▶ [Job]
Write out again, unaltered, the lines from the start through the line containing "return s.o +".

▶ [Supplied data]
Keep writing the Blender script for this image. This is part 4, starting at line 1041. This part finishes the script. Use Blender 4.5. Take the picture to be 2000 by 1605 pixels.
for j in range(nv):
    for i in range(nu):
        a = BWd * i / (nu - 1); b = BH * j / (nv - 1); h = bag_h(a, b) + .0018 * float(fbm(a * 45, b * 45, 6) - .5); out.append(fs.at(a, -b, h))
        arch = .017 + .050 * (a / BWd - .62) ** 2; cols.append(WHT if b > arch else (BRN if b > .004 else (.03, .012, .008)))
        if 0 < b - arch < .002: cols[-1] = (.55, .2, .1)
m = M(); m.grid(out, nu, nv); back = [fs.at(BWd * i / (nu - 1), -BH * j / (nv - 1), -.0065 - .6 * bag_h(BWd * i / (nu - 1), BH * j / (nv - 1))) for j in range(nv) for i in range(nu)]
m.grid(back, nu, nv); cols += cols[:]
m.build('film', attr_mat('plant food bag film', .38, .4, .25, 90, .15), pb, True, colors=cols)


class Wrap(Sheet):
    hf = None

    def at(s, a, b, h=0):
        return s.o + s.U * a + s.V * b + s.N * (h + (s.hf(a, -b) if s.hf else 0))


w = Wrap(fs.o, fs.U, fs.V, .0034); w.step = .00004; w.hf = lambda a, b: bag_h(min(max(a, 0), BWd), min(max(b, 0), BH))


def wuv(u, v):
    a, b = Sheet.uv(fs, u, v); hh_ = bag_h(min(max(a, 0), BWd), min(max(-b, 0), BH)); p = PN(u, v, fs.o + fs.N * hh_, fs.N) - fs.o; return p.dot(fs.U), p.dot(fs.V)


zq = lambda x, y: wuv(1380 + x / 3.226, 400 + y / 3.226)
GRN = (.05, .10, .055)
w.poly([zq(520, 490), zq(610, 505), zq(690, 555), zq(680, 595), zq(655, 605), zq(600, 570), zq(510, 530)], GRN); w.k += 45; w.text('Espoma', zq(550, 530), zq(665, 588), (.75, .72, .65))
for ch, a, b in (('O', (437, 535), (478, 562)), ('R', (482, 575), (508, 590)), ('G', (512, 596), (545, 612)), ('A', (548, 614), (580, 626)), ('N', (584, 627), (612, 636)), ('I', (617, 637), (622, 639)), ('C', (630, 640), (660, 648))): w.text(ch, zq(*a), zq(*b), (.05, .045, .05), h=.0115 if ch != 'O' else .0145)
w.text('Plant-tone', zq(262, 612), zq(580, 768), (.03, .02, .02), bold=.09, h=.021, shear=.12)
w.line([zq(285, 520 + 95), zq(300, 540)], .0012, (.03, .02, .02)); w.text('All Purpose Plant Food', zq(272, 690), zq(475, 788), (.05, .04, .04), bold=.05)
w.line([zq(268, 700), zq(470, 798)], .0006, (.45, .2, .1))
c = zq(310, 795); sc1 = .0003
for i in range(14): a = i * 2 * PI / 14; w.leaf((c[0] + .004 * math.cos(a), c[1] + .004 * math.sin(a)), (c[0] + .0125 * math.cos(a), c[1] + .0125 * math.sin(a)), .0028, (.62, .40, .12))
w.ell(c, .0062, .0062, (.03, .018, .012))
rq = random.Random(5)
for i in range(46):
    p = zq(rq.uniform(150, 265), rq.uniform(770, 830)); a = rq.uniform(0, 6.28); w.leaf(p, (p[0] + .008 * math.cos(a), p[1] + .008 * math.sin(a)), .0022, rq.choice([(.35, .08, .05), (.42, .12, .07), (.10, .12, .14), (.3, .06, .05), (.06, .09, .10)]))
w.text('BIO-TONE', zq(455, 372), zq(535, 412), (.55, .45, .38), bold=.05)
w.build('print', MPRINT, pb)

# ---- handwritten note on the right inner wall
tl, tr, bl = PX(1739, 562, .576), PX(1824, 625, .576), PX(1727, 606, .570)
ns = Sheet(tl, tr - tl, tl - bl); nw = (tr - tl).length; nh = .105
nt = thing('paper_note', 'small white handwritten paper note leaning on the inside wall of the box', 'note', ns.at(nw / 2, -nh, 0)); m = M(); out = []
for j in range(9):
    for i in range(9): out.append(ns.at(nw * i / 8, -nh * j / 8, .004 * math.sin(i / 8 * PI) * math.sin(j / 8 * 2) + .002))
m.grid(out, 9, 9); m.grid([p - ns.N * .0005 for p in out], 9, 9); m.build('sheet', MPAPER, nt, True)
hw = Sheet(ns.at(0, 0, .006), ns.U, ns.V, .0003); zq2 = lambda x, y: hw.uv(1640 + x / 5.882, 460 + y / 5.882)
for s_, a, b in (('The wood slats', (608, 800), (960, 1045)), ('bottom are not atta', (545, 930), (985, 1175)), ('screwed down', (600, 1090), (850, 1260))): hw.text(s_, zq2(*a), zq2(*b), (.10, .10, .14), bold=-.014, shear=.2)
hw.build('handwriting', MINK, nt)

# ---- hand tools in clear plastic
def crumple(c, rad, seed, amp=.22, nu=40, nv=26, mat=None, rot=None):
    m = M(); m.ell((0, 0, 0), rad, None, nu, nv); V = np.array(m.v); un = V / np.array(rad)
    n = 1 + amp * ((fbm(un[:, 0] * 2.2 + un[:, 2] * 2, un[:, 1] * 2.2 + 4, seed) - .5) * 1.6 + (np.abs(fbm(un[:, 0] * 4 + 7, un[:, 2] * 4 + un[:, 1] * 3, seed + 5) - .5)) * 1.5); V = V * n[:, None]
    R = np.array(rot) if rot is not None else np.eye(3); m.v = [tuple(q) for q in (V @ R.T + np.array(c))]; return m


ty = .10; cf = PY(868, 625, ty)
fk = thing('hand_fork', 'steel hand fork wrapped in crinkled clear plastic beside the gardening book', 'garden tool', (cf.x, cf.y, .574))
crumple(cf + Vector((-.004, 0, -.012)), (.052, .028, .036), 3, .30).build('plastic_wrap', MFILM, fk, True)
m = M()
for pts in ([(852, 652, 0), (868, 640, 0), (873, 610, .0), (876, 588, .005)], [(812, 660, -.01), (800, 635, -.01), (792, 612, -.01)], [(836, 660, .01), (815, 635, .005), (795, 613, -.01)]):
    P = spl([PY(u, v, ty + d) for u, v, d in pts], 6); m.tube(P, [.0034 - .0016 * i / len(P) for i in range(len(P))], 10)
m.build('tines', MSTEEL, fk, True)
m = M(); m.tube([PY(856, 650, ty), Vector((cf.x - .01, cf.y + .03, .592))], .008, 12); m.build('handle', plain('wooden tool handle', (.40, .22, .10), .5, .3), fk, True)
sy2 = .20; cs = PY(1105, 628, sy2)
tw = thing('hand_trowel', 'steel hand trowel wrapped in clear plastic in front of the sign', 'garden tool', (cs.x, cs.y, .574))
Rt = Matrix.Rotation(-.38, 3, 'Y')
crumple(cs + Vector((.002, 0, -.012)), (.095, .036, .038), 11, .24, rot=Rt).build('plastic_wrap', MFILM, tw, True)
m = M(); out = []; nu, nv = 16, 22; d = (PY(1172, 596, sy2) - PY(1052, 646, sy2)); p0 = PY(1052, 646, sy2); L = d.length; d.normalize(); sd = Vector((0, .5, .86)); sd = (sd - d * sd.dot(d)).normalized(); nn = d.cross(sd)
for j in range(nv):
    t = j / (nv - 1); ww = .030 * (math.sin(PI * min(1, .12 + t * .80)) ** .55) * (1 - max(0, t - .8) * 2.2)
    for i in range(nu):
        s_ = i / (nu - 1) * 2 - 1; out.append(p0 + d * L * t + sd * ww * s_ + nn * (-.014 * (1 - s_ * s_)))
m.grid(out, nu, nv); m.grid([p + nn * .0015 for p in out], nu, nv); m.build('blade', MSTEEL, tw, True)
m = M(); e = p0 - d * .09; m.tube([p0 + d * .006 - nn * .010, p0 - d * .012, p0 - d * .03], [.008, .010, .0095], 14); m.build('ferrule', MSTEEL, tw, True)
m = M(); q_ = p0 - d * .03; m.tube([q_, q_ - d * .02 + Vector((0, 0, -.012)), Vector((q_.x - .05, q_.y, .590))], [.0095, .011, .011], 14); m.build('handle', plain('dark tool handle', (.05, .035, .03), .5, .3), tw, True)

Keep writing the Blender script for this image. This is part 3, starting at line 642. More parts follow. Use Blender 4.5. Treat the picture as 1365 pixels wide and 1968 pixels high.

▶ [Result]
Keep writing the Blender script for this image. This is part 4, starting at line 1041. This part finishes the script. Use Blender 4.5. Take the picture to be 2000 by 1605 pixels.
for j in range(nv):
    for i in range(nu):
        a = BWd * i / (nu - 1); b = BH * j / (nv - 1); h = bag_h(a, b) + .0018 * float(fbm(a * 45, b * 45, 6) - .5); out.append(fs.at(a, -b, h))
        arch = .017 + .050 * (a / BWd - .62) ** 2; cols.append(WHT if b > arch else (BRN if b > .004 else (.03, .012, .008)))
        if 0 < b - arch < .002: cols[-1] = (.55, .2, .1)
m = M(); m.grid(out, nu, nv); back = [fs.at(BWd * i / (nu - 1), -BH * j / (nv - 1), -.0065 - .6 * bag_h(BWd * i / (nu - 1), BH * j / (nv - 1))) for j in range(nv) for i in range(nu)]
m.grid(back, nu, nv); cols += cols[:]
m.build('film', attr_mat('plant food bag film', .38, .4, .25, 90, .15), pb, True, colors=cols)


class Wrap(Sheet):
    hf = None

    def at(s, a, b, h=0):
        return s.o + s.U * a + s.V * b + s.N * (h + (s.hf(a, -b) if s.hf else 0))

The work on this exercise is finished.